Problem details:
Print the records below exactly, starting at the first line and stopping after the line that contains "sc.camera = cam". Leave out any pictures.

(Entries with scene source code)
# # # # #
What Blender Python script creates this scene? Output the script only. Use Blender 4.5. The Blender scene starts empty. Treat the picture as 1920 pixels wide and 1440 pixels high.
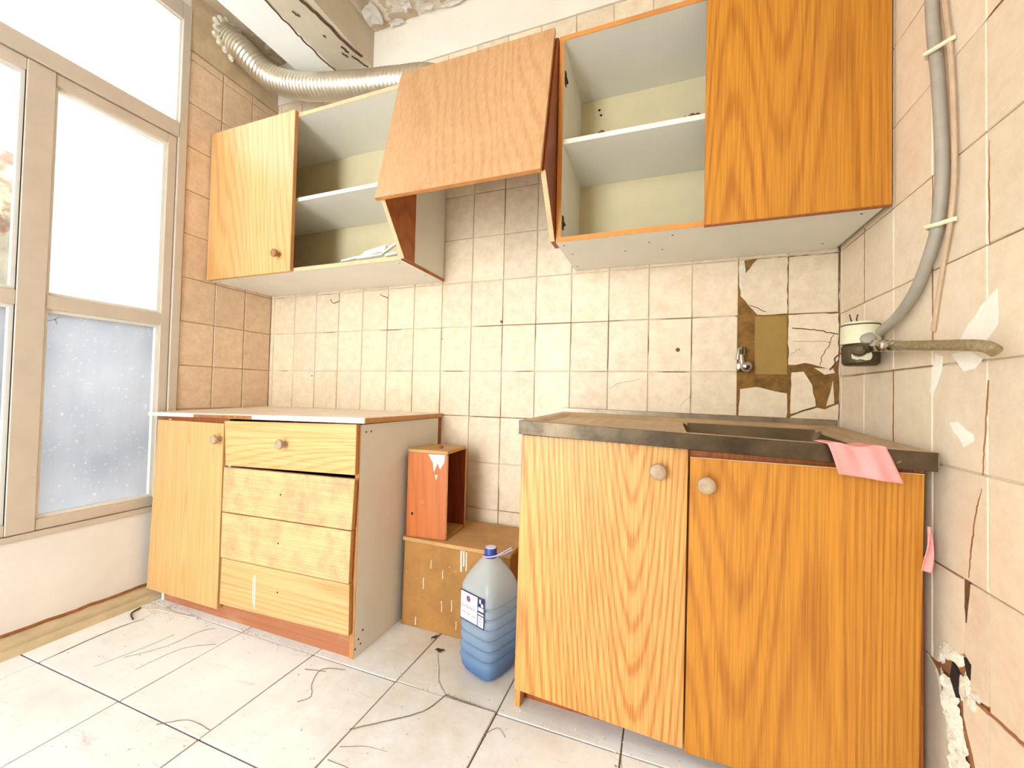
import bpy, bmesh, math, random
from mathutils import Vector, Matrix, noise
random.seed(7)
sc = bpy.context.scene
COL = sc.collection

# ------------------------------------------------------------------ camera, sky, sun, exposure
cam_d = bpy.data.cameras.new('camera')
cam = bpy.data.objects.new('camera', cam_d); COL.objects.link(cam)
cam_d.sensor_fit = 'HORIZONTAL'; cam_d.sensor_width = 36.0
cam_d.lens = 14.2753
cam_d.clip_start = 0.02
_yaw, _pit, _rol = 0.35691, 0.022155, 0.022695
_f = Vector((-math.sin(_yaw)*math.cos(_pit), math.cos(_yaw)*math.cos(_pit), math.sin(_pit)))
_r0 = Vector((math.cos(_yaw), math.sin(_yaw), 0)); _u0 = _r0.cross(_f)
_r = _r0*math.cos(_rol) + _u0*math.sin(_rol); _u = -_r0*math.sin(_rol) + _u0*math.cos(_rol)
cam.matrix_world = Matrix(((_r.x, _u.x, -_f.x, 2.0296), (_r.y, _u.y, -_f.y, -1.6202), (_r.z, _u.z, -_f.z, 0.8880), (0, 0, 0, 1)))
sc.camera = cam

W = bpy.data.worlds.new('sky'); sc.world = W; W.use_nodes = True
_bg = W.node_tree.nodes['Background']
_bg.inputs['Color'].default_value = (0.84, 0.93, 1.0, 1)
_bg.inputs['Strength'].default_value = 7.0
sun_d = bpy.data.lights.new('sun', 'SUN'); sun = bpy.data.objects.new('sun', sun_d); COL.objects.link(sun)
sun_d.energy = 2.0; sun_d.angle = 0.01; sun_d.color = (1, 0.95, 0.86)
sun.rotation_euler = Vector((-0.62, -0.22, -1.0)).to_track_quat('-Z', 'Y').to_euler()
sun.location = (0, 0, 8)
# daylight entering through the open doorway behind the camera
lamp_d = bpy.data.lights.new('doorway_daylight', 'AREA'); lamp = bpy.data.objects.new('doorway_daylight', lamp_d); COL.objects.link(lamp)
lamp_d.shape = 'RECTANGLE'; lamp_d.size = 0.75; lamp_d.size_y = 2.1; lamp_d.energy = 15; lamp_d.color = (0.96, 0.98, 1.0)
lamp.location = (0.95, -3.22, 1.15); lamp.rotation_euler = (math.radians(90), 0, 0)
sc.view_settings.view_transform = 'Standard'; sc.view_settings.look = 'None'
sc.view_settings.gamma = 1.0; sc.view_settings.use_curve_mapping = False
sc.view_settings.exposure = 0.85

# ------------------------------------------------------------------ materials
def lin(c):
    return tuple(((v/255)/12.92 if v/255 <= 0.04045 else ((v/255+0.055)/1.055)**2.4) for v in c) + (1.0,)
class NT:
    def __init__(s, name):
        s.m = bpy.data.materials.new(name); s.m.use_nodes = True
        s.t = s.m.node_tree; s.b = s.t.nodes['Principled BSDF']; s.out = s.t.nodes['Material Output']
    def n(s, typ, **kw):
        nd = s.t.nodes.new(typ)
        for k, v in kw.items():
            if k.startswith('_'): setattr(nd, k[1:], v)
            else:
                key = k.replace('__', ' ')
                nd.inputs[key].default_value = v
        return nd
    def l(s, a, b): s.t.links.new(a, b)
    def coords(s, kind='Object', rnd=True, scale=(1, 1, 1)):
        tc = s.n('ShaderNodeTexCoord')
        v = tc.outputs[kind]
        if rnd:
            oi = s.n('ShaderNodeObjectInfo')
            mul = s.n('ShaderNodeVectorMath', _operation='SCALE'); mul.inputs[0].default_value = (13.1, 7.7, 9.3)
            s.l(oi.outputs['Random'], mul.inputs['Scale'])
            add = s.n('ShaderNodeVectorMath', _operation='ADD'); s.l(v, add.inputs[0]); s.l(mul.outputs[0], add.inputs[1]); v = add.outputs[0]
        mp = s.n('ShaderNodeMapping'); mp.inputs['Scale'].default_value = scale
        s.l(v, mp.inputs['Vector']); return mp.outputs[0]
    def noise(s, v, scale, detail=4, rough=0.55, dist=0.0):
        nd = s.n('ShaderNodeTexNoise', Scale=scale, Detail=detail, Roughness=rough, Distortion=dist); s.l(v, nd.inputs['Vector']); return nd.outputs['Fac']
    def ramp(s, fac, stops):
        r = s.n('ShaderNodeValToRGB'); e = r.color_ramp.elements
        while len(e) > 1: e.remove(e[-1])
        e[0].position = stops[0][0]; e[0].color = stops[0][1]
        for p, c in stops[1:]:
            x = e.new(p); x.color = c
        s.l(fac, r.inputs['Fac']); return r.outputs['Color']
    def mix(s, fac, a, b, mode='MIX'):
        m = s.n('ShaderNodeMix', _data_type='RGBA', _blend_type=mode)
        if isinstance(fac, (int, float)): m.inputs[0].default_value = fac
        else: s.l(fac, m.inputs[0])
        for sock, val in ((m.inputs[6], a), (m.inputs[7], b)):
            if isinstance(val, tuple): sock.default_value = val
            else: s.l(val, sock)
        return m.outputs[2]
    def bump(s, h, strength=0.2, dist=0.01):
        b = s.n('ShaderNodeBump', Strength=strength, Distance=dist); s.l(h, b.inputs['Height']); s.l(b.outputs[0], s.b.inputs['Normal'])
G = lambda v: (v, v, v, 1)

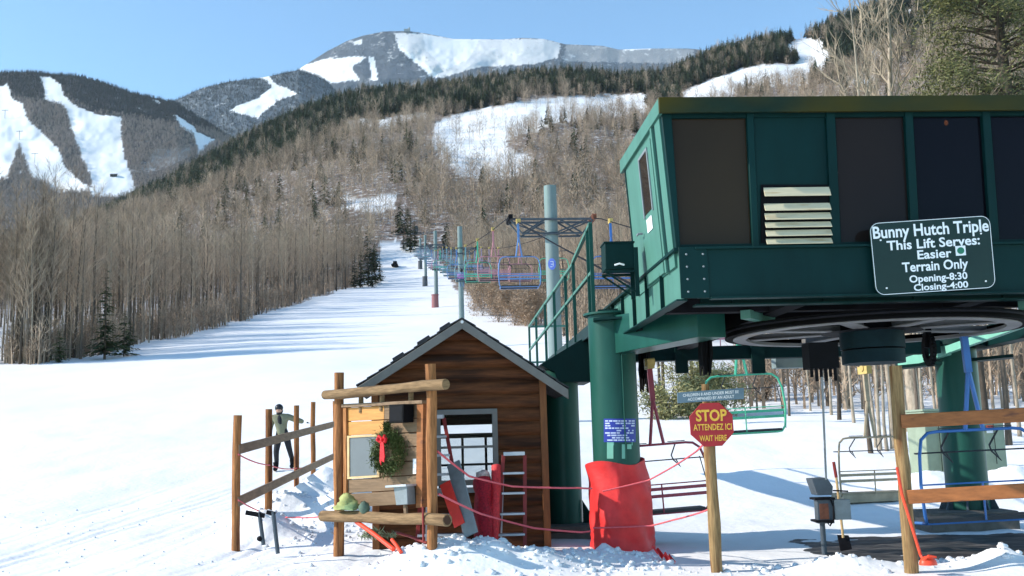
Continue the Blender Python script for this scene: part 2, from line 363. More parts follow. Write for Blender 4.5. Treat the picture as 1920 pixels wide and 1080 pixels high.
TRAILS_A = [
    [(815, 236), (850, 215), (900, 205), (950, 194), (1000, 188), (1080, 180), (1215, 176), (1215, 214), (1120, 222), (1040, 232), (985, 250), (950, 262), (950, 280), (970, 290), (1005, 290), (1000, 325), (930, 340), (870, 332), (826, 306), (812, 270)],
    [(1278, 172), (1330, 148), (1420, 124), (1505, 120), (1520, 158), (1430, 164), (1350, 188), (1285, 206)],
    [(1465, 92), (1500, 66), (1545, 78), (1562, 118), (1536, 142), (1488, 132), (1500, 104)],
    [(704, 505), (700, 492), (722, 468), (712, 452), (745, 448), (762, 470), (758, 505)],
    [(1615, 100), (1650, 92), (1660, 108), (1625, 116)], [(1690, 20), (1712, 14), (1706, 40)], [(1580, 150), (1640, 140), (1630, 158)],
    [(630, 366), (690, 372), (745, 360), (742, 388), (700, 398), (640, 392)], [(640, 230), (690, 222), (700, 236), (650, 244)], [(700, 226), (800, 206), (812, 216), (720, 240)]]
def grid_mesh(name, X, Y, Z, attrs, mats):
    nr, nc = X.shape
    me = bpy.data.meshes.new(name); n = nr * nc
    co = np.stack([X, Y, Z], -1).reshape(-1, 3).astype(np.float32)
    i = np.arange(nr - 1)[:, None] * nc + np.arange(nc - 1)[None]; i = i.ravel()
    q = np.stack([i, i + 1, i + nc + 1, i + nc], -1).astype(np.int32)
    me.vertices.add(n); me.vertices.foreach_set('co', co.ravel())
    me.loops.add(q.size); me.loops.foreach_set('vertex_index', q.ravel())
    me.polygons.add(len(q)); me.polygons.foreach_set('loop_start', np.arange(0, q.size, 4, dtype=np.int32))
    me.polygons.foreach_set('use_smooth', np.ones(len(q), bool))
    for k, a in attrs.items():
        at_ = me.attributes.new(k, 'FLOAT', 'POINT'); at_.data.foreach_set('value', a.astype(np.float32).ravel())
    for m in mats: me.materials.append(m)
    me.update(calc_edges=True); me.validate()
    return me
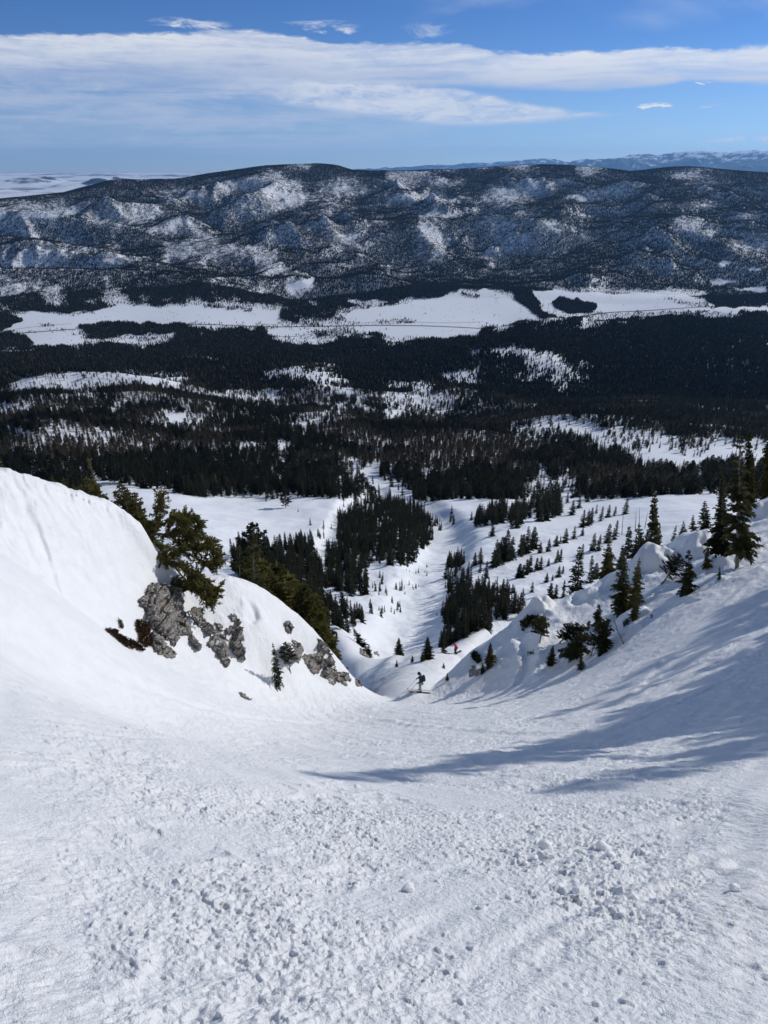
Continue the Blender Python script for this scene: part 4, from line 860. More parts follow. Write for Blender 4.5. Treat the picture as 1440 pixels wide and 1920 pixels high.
# # # # #
Response:
What Blender Python script creates this scene? Output the script only. Use Blender 4.5. The Blender scene starts empty. Treat the picture as 1920 pixels wide and 1440 pixels high.
import bpy, bmesh, math, random
from mathutils import Vector, Matrix, noise
random.seed(7)
sc = bpy.context.scene
COL = sc.collection

# ------------------------------------------------------------------ camera, sky, sun, exposure
cam_d = bpy.data.cameras.new('camera')
cam = bpy.data.objects.new('camera', cam_d); COL.objects.link(cam)
cam_d.sensor_fit = 'HORIZONTAL'; cam_d.sensor_width = 36.0
cam_d.lens = 14.2753
cam_d.clip_start = 0.02
_yaw, _pit, _rol = 0.35691, 0.022155, 0.022695
_f = Vector((-math.sin(_yaw)*math.cos(_pit), math.cos(_yaw)*math.cos(_pit), math.sin(_pit)))
_r0 = Vector((math.cos(_yaw), math.sin(_yaw), 0)); _u0 = _r0.cross(_f)
_r = _r0*math.cos(_rol) + _u0*math.sin(_rol); _u = -_r0*math.sin(_rol) + _u0*math.cos(_rol)
cam.matrix_world = Matrix(((_r.x, _u.x, -_f.x, 2.0296), (_r.y, _u.y, -_f.y, -1.6202), (_r.z, _u.z, -_f.z, 0.8880), (0, 0, 0, 1)))
sc.camera = cam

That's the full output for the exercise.